«Né d'une femme» : c'est sur le sens et l'importance de ces paroles de saint Paul (Galates 4, 4) que le cardinal Raniero Cantalamessa a développé sa troisième prédication de l'Avent, ce vendredi matin dans la salle Paul VI, en présence du Pape François. L’occasion également pour lui de réfléchir au rôle de Marie dans l'Église, à la lumière de la Parole de Dieu et de la tradition patristique.
Le prédicateur de la Maison pontificale a notamment souligné que dans la Bible, l'expression «né d'une femme» indique l'appartenance à la condition humaine, faite de faiblesse et de mortalité. «Il suffit d'essayer de supprimer ces trois mots du texte pour se rendre compte de leur importance», a souligné le frère mineur capucin. En effet, il se demande ce que serait le Christ sans eux : «une apparition céleste, désincarnée». Même l'ange Gabriel «fut envoyé» par Dieu, mais pour «retourner au ciel comme il en était descendu». La Vierge, par contre, est celle qui a «ancré» le Fils de Dieu à l'humanité et à l'histoire pour toujours. Ainsi, «dans tout l'univers, Marie est la seule à pouvoir s'adresser à Jésus avec les mêmes mots que le Père céleste : “Tu es mon Fils, je t'ai engendré”».
Développant plus profondément l'expression «né d’une femme», le cardinal Cantalamessa note que saint Irénée la lit à la lumière de Genèse 3, 15 : «Je mettrai une hostilité entre toi et la femme». Marie apparaît comme «la femme qui récapitule Ève, la mère de tous les vivants». «Elle n'est pas une apparition marginale qui entre en scène pour ensuite disparaître dans la nature.

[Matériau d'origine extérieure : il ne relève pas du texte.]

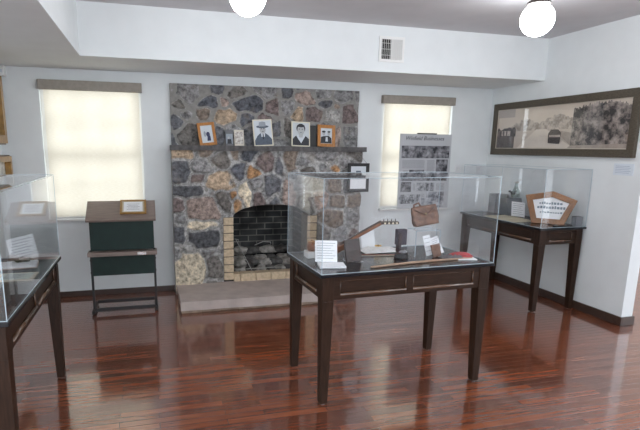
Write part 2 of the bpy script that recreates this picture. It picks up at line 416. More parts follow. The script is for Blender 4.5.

Elle est l'aboutissement d'une tradition biblique qui traverse toute la Bible d'un bout à l'autre», qui commence avec la femme «fille de Sion», qui est la «personnification de tout le peuple d’Israël», et se termine avec la femme «revêtue de soleil, avec la lune sous les pieds» de l’Apocalypse (12,1) qui représente l’Église.
De plus, «femme» est «le terme utilisé par Jésus pour s'adresser à sa mère à Cana et sous la croix». Il est «impossible, dans la pensée de Jean, de ne pas voir un lien entre les deux femmes» : la femme symbolique qui «est l'Église et la femme réelle qui est Marie». Ce lien est reconnu dans Lumen Gentium qui, précisément pour cette raison, «traite de Marie au sein de la Constitution sur l'Église».
À cet égard, le prédicateur a évoqué la question de «la dignité de la femme», notant que «beaucoup a été fait ces derniers temps pour accroître la présence des femmes dans les sphères décisionnelles de l'Église et que davantage, peut-être, reste à faire». Mais il a surtout insisté sur la dimension ecclésiale de la déclaration de Paul : «Si, dans l'Écriture, la femme signifie l'Église dans son sens le plus large», a-t-il souligné.
Pour le cardinal Cantalamessa, «nous devons tout faire» pour que l'Église ne devienne pas un «château compliqué et encombré» qui empêche le message du Christ d'en «sortir libre et joyeux». Nous savons, a-t-il reconnu, «quels sont les murs de séparation» qui peuvent retenir le messager. «Il s'agit tout d'abord des murs qui séparent les différentes Églises chrétiennes les unes des autres, puis de l'excès de bureaucratie, des vestiges d’un cérémonial devenu insignifiant : des oripeaux, des lois et des controverses passées, qui ne sont plus que des débris». Mais inévitablement, «le moment arrive où l'on se rend compte que toutes ces adaptations ne répondent plus aux besoins actuels, voire qu'elles constituent un obstacle». C'est pourquoi, a déclaré le cardinal, «nous devons avoir le courage de les abattre et de ramener l'édifice à la simplicité et à la linéarité de ses origines, en vue d’un nouvel usage».